» **WHAT THE TASK ASKS**: Gather, from the listing beneath this task, every line holding the string "Write".

» **DATASET ENTRIES**:

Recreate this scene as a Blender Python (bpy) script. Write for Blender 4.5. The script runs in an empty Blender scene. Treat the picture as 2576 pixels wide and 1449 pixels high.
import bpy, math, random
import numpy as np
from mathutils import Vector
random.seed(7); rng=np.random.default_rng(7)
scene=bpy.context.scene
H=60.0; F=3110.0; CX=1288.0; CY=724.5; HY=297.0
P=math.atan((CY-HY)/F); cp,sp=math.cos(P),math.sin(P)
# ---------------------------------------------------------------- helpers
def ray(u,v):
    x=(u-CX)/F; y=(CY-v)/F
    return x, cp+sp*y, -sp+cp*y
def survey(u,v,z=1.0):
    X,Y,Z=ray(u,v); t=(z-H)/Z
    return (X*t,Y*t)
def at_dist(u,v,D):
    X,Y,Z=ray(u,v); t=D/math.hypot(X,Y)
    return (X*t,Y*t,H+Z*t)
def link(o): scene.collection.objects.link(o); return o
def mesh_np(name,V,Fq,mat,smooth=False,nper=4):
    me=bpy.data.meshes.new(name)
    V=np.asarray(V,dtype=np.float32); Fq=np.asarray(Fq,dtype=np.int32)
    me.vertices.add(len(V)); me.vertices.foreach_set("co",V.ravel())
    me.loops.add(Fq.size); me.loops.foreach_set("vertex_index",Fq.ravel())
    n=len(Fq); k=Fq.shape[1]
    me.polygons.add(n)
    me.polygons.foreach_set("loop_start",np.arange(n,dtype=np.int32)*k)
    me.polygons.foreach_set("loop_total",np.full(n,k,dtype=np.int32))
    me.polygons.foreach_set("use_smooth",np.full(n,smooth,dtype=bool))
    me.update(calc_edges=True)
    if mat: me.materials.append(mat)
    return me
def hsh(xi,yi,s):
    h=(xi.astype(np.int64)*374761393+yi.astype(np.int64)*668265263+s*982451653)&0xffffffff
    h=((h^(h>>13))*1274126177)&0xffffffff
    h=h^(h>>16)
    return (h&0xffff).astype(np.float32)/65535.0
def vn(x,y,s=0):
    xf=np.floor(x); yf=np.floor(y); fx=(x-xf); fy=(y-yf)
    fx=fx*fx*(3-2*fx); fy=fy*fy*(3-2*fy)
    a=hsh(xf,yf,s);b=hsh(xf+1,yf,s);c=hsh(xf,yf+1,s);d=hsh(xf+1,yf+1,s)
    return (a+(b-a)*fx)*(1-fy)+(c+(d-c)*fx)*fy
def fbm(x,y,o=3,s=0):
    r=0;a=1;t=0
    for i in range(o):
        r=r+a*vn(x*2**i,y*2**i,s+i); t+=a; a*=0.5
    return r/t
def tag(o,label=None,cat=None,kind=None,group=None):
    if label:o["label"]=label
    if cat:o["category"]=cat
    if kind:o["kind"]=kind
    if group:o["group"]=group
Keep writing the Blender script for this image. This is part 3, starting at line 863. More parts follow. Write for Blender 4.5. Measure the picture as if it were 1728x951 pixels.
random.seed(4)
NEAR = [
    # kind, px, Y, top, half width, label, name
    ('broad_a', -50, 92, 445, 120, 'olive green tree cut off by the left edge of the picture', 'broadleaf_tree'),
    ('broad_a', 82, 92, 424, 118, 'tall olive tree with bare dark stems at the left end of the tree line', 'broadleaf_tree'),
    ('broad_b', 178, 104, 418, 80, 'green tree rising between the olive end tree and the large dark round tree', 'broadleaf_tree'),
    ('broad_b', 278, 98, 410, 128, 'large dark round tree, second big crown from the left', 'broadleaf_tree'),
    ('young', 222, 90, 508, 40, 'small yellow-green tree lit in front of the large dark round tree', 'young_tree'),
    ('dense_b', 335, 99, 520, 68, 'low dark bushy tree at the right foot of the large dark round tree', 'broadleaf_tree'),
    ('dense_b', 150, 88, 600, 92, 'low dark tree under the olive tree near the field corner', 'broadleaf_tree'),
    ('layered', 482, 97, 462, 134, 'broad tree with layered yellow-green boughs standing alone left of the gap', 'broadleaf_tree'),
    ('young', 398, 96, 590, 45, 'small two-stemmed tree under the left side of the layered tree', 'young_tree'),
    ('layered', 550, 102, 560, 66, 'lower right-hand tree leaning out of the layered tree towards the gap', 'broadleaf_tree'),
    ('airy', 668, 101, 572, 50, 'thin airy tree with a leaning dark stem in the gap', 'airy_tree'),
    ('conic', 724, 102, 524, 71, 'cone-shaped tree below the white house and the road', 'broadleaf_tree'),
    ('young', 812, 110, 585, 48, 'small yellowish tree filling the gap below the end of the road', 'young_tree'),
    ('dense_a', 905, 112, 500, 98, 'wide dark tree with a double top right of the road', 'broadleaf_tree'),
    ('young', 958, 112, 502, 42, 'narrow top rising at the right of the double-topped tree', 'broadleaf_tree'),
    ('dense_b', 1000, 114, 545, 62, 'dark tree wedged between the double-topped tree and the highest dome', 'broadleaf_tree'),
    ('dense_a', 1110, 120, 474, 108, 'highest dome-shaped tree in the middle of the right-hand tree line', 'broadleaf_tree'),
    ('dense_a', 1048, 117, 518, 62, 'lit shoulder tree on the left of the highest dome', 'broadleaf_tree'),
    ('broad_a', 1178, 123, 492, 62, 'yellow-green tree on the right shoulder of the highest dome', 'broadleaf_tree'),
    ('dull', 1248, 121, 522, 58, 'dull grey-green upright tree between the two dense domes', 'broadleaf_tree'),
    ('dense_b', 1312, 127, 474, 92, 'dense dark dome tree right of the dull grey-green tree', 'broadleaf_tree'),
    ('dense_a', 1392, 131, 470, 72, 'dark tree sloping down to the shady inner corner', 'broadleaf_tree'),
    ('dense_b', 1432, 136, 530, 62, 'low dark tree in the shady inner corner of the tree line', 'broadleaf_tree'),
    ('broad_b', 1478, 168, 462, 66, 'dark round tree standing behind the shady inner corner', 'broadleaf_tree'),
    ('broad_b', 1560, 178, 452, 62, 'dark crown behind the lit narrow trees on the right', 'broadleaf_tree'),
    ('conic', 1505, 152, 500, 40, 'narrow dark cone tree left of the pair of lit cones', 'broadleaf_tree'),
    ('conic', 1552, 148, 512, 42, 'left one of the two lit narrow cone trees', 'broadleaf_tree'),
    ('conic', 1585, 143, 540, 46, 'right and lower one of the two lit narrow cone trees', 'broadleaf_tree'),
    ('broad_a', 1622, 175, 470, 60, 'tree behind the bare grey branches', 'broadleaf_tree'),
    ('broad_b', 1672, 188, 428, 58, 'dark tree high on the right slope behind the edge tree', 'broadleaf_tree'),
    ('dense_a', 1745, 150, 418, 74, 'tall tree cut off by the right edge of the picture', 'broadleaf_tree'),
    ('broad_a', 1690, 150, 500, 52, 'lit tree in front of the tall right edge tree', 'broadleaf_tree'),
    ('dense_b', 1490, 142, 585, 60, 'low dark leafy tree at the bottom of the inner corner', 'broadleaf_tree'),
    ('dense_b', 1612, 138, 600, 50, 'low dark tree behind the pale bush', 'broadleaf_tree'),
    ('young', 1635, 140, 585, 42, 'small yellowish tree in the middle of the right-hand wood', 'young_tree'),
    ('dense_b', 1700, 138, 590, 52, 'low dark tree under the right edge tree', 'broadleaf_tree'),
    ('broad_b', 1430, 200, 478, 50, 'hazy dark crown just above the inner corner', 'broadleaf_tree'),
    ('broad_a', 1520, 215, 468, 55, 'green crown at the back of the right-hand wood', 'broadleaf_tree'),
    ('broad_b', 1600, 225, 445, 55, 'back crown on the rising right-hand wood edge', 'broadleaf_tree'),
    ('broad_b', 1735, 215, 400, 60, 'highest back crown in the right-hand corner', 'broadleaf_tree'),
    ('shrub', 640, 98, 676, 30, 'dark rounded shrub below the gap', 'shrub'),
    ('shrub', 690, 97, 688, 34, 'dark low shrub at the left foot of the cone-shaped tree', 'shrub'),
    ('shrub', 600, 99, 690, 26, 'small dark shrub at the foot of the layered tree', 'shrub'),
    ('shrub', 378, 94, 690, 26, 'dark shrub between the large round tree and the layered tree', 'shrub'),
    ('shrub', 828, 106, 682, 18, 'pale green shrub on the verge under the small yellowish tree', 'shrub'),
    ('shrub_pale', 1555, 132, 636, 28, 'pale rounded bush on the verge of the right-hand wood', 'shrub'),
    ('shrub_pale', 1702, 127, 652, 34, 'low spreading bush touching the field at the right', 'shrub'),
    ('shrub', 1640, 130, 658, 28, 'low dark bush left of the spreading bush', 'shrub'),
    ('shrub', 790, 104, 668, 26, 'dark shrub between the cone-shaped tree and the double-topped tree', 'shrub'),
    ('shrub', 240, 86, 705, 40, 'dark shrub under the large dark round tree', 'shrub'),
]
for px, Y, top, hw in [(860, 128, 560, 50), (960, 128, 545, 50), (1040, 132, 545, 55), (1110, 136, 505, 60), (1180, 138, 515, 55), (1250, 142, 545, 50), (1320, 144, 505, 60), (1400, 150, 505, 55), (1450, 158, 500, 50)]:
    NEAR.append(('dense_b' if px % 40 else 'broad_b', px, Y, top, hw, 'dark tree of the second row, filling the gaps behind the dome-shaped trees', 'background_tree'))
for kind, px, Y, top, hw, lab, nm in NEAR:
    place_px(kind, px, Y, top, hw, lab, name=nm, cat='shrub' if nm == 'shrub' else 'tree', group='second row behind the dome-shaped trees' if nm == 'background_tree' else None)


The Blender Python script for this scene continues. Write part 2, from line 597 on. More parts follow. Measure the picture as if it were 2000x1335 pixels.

» **TASK RESPONSE**:
Recreate this scene as a Blender Python (bpy) script. Write for Blender 4.5. The script runs in an empty Blender scene. Treat the picture as 2576 pixels wide and 1449 pixels high.
Keep writing the Blender script for this image. This is part 3, starting at line 863. More parts follow. Write for Blender 4.5. Measure the picture as if it were 1728x951 pixels.
The Blender Python script for this scene continues. Write part 2, from line 597 on. More parts follow. Measure the picture as if it were 2000x1335 pixels.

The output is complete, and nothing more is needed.